American intellectuals may style themselves to be people who simply follow the best evidence rather than people proceeding on the basis of assumptions and culture (even while simultaneously embracing a postmodern zeitgeist about how culturally biased we all are), but their lack of grounding in the writings of the past only makes it easier for them to sit in thrall to older currents.  I can't say that I'm free of influence from the past, but my reading projects of the past year (detailed on this blog) have made it somewhat easier for me to identify and articulate the influences that drive me and the influences that I recoil from.  The fact that I can identify both Catholic and Puritan influences on my mindset does not make me any less influenced by them, but at least it helps me explore ideas more carefully.

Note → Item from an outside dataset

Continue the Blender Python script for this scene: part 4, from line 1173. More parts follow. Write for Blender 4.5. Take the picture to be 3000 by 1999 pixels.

Finally, related to the issue of whether people who eschew the zeitgeist are eschewing evidence, something making the rounds right now is a statistical critique of "stereotype threat" research by Rutgers psychology professor Lee Jussim, whose book was previously blogged about here. Stereotype threat research is often cited as a key factor underpinning persistent inequality, and a reason why biases and stereotypes are so pervasive and overpowering. I lack the context and background to decide if Jussim's critique of that research is satisfactory or deficient, but I think it's compelling enough that one should not make that line of research an overly prominent piece of their world-view.